Farewell comrade Jan Talpe! Long live socialism!
To All Comrades of the International Workers’ League — Fourth International:
We inform all members and supporters of our organization of the passing of Comrade Jan Talpe, a member of the Belgian LCT and the International Moral Commission. His passing is a profoundly painful loss. This is not because it was unexpected or surprising. On the contrary, it is painful because it was a conscious decision, and we had to endure an agonizing wait. For many years, we held this exceptional human being and comrade in high regard, enjoying his boundless generosity, his ability and clarity of thought, his fraternal humor, and his humility.
Without a doubt, our most senior militant has left us. Even at 92 years old, he remained active, dedicated, and disciplined until his final hours. He never sought to be a leader. Throughout his long and intense life and militant career, however, he trained and built revolutionary cadres in several countries and made important theoretical contributions that were published by our international organization.
His ideological, political, and geographical journey is striking. Born in 1933 in Belgium amid the rise of Nazism, he was raised in a Catholic family and was taught the value of “charity.” In his early youth, he decided to devote his life to the priesthood. During his education, he earned a degree in theology and a doctorate in physics.
While serving as a missionary in Brazil during the Castelo Branco dictatorship, he witnessed the hardships endured by the exploited and oppressed masses. It was there that he first encountered Marxism. He became radicalized and decisively engaged in the struggle of the oppressed. In keeping with his convictions, he moved to a working-class neighborhood. The exploiters’ state persecuted and imprisoned him for six months. A strong campaign in Belgium and internationally secured his release, after which he was deported.
He did not capitulate or break. He broke with the Church and began a new search. During his travels, he returned to Latin America and visited Chile after meeting Loly in France. She would become the love of his life and the mother of his children. She was participating in activities against the Pinochet dictatorship. He settled in Argentina. In the suburbs of Buenos Aires, against the backdrop of the Falklands War, he became involved with the IWL and helped found the MAS in Argentina.
A decade later, the uprisings in Eastern Europe and the USSR against capitalist restoration presented an opportunity and challenge for the IWL. Jan and Loly were on the front lines, along with their two children, and they settled in East Germany. There, they worked tirelessly with the “Eastern Team,” which united the region from Belgium and Germany to Poland, Ukraine, and Russia. Jan and Loly’s fluency in several languages was essential for translating numerous texts and interpreting at events throughout Europe and other countries.
Our beloved comrade Loly passed away in 2014, and we will always remember her as an icon of the IWL. We could go on at length about Jan’s exemplary and inspiring journey up to the present day. As recently as January 2026, the Brazilian government granted Jan amnesty. However, our greatest tribute to Jan is to share his farewell message:
Dear comrades in struggle,
My health is deteriorating day by day to the point where staying alive is becoming increasingly difficult. I have decided to leave. I bid you farewell with a smile.

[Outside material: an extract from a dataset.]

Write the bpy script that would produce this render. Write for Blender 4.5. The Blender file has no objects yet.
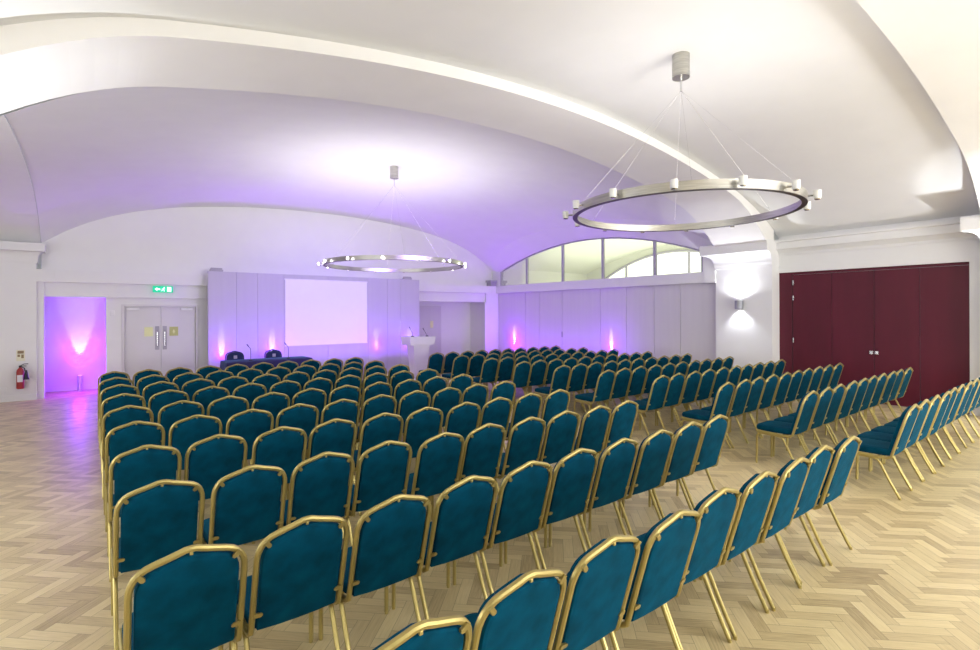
import bpy, bmesh, math, random
from mathutils import Vector, Matrix
random.seed(7)
SC = bpy.context.scene
COL = SC.collection
PI = math.pi

# ------------------------------------------------------------------ materials
def new_mat(name):
    m = bpy.data.materials.new(name); m.use_nodes = True
    nt = m.node_tree; nt.nodes.clear()
    o = nt.nodes.new('ShaderNodeOutputMaterial')
    b = nt.nodes.new('ShaderNodeBsdfPrincipled')
    nt.links.new(b.outputs[0], o.inputs[0])
    return m, nt, b, o

def mat(name, col, rough=0.5, metal=0.0, var=0.06, scale=8.0, bump=0.0, bscale=60.0, sheen=0.0, spec=0.5, emit=None, estr=0.0, aniso=None):
    m, nt, b, o = new_mat(name)
    b.inputs['Roughness'].default_value = rough
    b.inputs['Metallic'].default_value = metal
    b.inputs['Specular IOR Level'].default_value = spec
    tc = nt.nodes.new('ShaderNodeTexCoord')
    n = nt.nodes.new('ShaderNodeTexNoise'); n.inputs['Scale'].default_value = scale; n.inputs['Detail'].default_value = 4
    src = tc.outputs['Object']
    if aniso:
        mp = nt.nodes.new('ShaderNodeMapping'); mp.inputs['Scale'].default_value = aniso
        nt.links.new(src, mp.inputs[0]); src = mp.outputs[0]
    nt.links.new(src, n.inputs['Vector'])
    cr = nt.nodes.new('ShaderNodeValToRGB')
    cr.color_ramp.elements[0].position = 0.3; cr.color_ramp.elements[1].position = 0.7
    cr.color_ramp.elements[0].color = tuple(c*(1-var) for c in col)+(1,)
    cr.color_ramp.elements[1].color = tuple(min(1, c*(1+var)) for c in col)+(1,)
    nt.links.new(n.outputs['Fac'], cr.inputs[0]); nt.links.new(cr.outputs[0], b.inputs['Base Color'])
    if bump:
        n2 = nt.nodes.new('ShaderNodeTexNoise'); n2.inputs['Scale'].default_value = bscale
        nt.links.new(tc.outputs['Object'], n2.inputs['Vector'])
        bp = nt.nodes.new('ShaderNodeBump'); bp.inputs['Strength'].default_value = bump; bp.inputs['Distance'].default_value = .004
        nt.links.new(n2.outputs['Fac'], bp.inputs['Height']); nt.links.new(bp.outputs[0], b.inputs['Normal'])
    if sheen:
        b.inputs['Sheen Weight'].default_value = sheen; b.inputs['Sheen Roughness'].default_value = .4
        b.inputs['Sheen Tint'].default_value = (.05, .6, .8, 1)
    if emit:
        b.inputs['Emission Color'].default_value = emit+(1,); b.inputs['Emission Strength'].default_value = estr
    return m

M = {}
M['plaster'] = mat('white_plaster', (.80, .80, .79), .85, var=.015, scale=2, bump=.03)
M['arch'] = mat('cream_plaster', (.83, .82, .79), .8, var=.015, scale=2)
M['paint'] = mat('white_paint', (.78, .78, .775), .55, var=.01, scale=3)
M['panel'] = mat('offwhite_panel', (.64, .62, .64), .6, var=.02, scale=1.5, aniso=(6, 6, .3))
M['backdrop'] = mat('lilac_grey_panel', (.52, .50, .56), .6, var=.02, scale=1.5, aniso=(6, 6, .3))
M['door'] = mat('pale_grey_door', (.66, .645, .65), .45, var=.02, scale=2)
M['velvet'] = mat('teal_velvet', (.0, .052, .098), .8, var=.3, scale=9, bump=.25, bscale=240, sheen=.06, spec=.06)
M['seatvelvet'] = mat('deep_teal_velvet', (.0, .045, .085), .8, var=.2, scale=9, bump=.25, bscale=240, sheen=.1, spec=.06)
M['gold'] = mat('pale_gold_steel', (.43, .35, .125), .36, metal=.7, var=.05, scale=12)
M['steel'] = mat('brushed_steel', (.50, .49, .45), .3, metal=1, var=.14, scale=5, aniso=(1, 1, 14))
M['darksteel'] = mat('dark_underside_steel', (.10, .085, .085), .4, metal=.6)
M['chrome'] = mat('bright_steel', (.7, .7, .7), .22, metal=1)
M['burgundy'] = mat('burgundy_laminate', (.088, .007, .020), .45, spec=.3, var=.12, scale=3, aniso=(1, 1, .15), bump=.05, bscale=300)
M['black'] = mat('black_plastic', (.015, .015, .02), .5)
M['rubber'] = mat('dark_rubber', (.03, .025, .02), .7)
M['navy'] = mat('navy_tablecloth', (.02, .018, .09), .8, var=.2, sheen=.2)
M['navychair'] = mat('navy_fabric', (.008, .02, .07), .85, var=.2)
M['lectern'] = mat('grey_white_laminate', (.72, .71, .68), .4, var=.01)
M['screen'] = mat('projection_screen', (.86, .86, .87), .9, var=.004)
M['red'] = mat('extinguisher_red', (.38, .03, .03), .35)
M['yellow'] = mat('pale_yellow_notice', (.80, .82, .42), .6, var=.02)
M['olive'] = mat('yellow_green_notice', (.52, .54, .20), .6, var=.05, scale=60)
M['green'] = mat('exit_green', (.0, .45, .24), .5, emit=(.0, .55, .28), estr=.7)
M['exitwhite'] = mat('exit_white', (.85, .95, .9), .5, emit=(.8, 1, .9), estr=.9)
M['white'] = mat('white_plastic', (.8, .8, .8), .4)
M['sconce'] = mat('satin_grey_metal', (.34, .35, .38), .5, metal=.5)
M['can'] = mat('satin_silver', (.62, .62, .62), .45, metal=.5)
M['grey'] = mat('grey_box', (.38, .37, .40), .5)
M['frost'] = mat('frosted_glass', (.78, .79, .78), .35, spec=.6)
M['lamp'] = mat('lit_lamp', (1, 1, 1), .4, emit=(1, .97, .92), estr=9)
M['uplens'] = mat('purple_lens', (.6, .2, 1), .4, emit=(.75, .2, 1), estr=25)
M['winframe'] = mat('violet_grey_frame', (.40, .38, .46), .5)
M['roomwarm'] = mat('warm_white_plaster', (.80, .80, .73), .9, var=.01)
M['daylight'] = mat('bright_window', (.9, .95, .8), .6, emit=(.97, 1, .78), estr=1.1)

def glass_mat():
    m = bpy.data.materials.new('clear_glass'); m.use_nodes = True; nt = m.node_tree; nt.nodes.clear()
    o = nt.nodes.new('ShaderNodeOutputMaterial'); mx = nt.nodes.new('ShaderNodeMixShader')
    t = nt.nodes.new('ShaderNodeBsdfTransparent'); g = nt.nodes.new('ShaderNodeBsdfGlossy'); g.inputs['Roughness'].default_value = .02
    t.inputs['Color'].default_value = (.93, .95, .93, 1)
    lw = nt.nodes.new('ShaderNodeLayerWeight'); lw.inputs['Blend'].default_value = .25
    mul = nt.nodes.new('ShaderNodeMath'); mul.operation = 'MULTIPLY'; mul.inputs[1].default_value = .55
    nt.links.new(lw.outputs['Fresnel'], mul.inputs[0]); nt.links.new(mul.outputs[0], mx.inputs[0])
    nt.links.new(t.outputs[0], mx.inputs[1]); nt.links.new(g.outputs[0], mx.inputs[2]); nt.links.new(mx.outputs[0], o.inputs[0])
    return m
M['glass'] = glass_mat()

def herringbone():
    m, nt, b, o = new_mat('oak_herringbone_parquet')
    W, n = .078, 4
    def lk(s, d):
        if isinstance(s, (int, float)): d.default_value = s
        else: nt.links.new(s, d)
    def ma(op, a, bb=0.0, c=None):
        x = nt.nodes.new('ShaderNodeMath'); x.operation = op
        lk(a, x.inputs[0]); lk(bb, x.inputs[1])
        if c is not None: lk(c, x.inputs[2])
        return x.outputs[0]
    tc = nt.nodes.new('ShaderNodeTexCoord')
    mp = nt.nodes.new('ShaderNodeMapping'); mp.inputs['Rotation'].default_value = (0, 0, R45); mp.inputs['Scale'].default_value = (1/W, 1/W, 1)
    nt.links.new(tc.outputs['Object'], mp.inputs[0])
    sp = nt.nodes.new('ShaderNodeSeparateXYZ'); nt.links.new(mp.outputs[0], sp.inputs[0])
    x, y = sp.outputs[0], sp.outputs[1]
    i, j = ma('FLOOR', x), ma('FLOOR', y)
    mm = ma('FLOORED_MODULO', ma('SUBTRACT', i, j), 2*n)
    hz = ma('LESS_THAN', mm, n-.5)
    i0 = ma('SUBTRACT', i, mm)
    j0 = ma('SUBTRACT', j, ma('SUBTRACT', 2*n-1, mm))
    def mixv(f, a, bb):   # f?a:b
        return ma('ADD', ma('MULTIPLY', f, a), ma('MULTIPLY', ma('SUBTRACT', 1, f), bb))
    u = mixv(hz, ma('SUBTRACT', x, i0), ma('SUBTRACT', y, j0))
    v = mixv(hz, ma('FRACT', y), ma('FRACT', x))
    ida = mixv(hz, i0, i); idb = mixv(hz, j, ma('ADD', j0, 500))
    cb = nt.nodes.new('ShaderNodeCombineXYZ'); lk(ida, cb.inputs[0]); lk(idb, cb.inputs[1]); lk(hz, cb.inputs[2])
    wn = nt.nodes.new('ShaderNodeTexWhiteNoise'); wn.noise_dimensions = '3D'; nt.links.new(cb.outputs[0], wn.inputs['Vector'])
    cg = nt.nodes.new('ShaderNodeCombineXYZ')
    lk(ma('ADD', ma('MULTIPLY', u, .35), ma('MULTIPLY', wn.outputs['Value'], 90)), cg.inputs[0])
    lk(ma('ADD', ma('MULTIPLY', v, 5.0), ma('MULTIPLY', wn.outputs['Value'], 37)), cg.inputs[1])
    gn = nt.nodes.new('ShaderNodeTexNoise'); gn.inputs['Scale'].default_value = 1.6; gn.inputs['Detail'].default_value = 5
    nt.links.new(cg.outputs[0], gn.inputs['Vector'])
    big = nt.nodes.new('ShaderNodeTexNoise'); big.inputs['Scale'].default_value = 1.1; big.inputs['Detail'].default_value = 3
    nt.links.new(tc.outputs['Object'], big.inputs['Vector'])
    f = ma('ADD', ma('ADD', ma('MULTIPLY', wn.outputs['Value'], .40), ma('MULTIPLY', gn.outputs['Fac'], .50)), ma('MULTIPLY', big.outputs['Fac'], .25))
    cr = nt.nodes.new('ShaderNodeValToRGB'); e = cr.color_ramp.elements
    e[0].position = .18; e[0].color = (.26, .18, .085, 1); e[1].position = .95; e[1].color = (.78, .655, .37, 1)
    e2 = e.new(.5); e2.color = (.56, .445, .24, 1)
    lk(f, cr.inputs[0])
    # sparse dark knots
    kn = nt.nodes.new('ShaderNodeTexVoronoi'); kn.inputs['Scale'].default_value = 1.7
    nt.links.new(tc.outputs['Object'], kn.inputs['Vector'])
    kf = ma('LESS_THAN', kn.outputs['Distance'], .022)
    edge = ma('MINIMUM', ma('MINIMUM', u, ma('SUBTRACT', n, u)), ma('MINIMUM', v, ma('SUBTRACT', 1, v)))
    gap = ma('LESS_THAN', edge, .016)
    dark = ma('MAXIMUM', ma('MULTIPLY', gap, .62), ma('MULTIPLY', kf, .75))
    mx = nt.nodes.new('ShaderNodeMix'); mx.data_type = 'RGBA'
    lk(dark, mx.inputs[0]); nt.links.new(cr.outputs[0], mx.inputs[6]); mx.inputs[7].default_value = (.075, .045, .02, 1)
    nt.links.new(mx.outputs[2], b.inputs['Base Color'])
    lk(ma('ADD', .26, ma('MULTIPLY', gn.outputs['Fac'], .2)), b.inputs['Roughness'])
    b.inputs['Specular IOR Level'].default_value = .5
    bp = nt.nodes.new('ShaderNodeBump'); bp.inputs['Strength'].default_value = .25; bp.inputs['Distance'].default_value = .002
    lk(ma('SUBTRACT', ma('MULTIPLY', wn.outputs['Value'], .4), gap), bp.inputs['Height']); nt.links.new(bp.outputs[0], b.inputs['Normal'])
    return m
R45 = PI/4
M['floor'] = herringbone()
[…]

A smile for having been able to live. To live as one of the 300 million mammals endowed with cognitive capacity on a planet where our species is threatened with extinction, just as the dinosaurs disappeared tens of millions of years ago, unless we reverse the calamity of concentrating the comfort of consumer goods in the hands of a tiny minority that disposes of the means to produce them as it pleases instead of fostering the development of these goods for all of humanity. I smile at having been able to participate in the fight to confront that calamity.
From my mother, I learned to do good for others without understanding who does evil. I also learned not to understand why there are “good” people and “bad” people depending on where they were born or the parents they happened to have. The “bad” ones stole jobs from the “good” ones.
In those nine decades—or at least from the age when those around me said, “He can dress himself now,” until they began to say, “He can still dress himself”—I learned that the “bad” people were bad because they mistreated the “good” ones and that there was a struggle between good and evil. I learned to choose a side in that struggle. I joined the “good guys” to confront the “bad guys.” In those struggles, I met people who could explain what that “mistreatment” entailed.
I learned that “class struggle” is not a bad term. I learned that there are bourgeois and proletarians. I learned that there is a struggle between them.
I have chosen a side. I have studied what that entails based on what Karl, Friedrich, Vladimir Ilyich, and Lev Davidovich explained and did by actively participating in the struggle. Today, on the eve of bringing this life of struggle to an end, I am proud to have behaved for decades in a manner consistent with that while remaining aware of my weaknesses.
I smile because for half a century, Loli, the mother of my children, has been by my side, selflessly and steadfastly struggling alongside the proletariat against the bourgeoisie.
Comrades in struggle, today, April 20, 2026, I let go of your hands with a smile.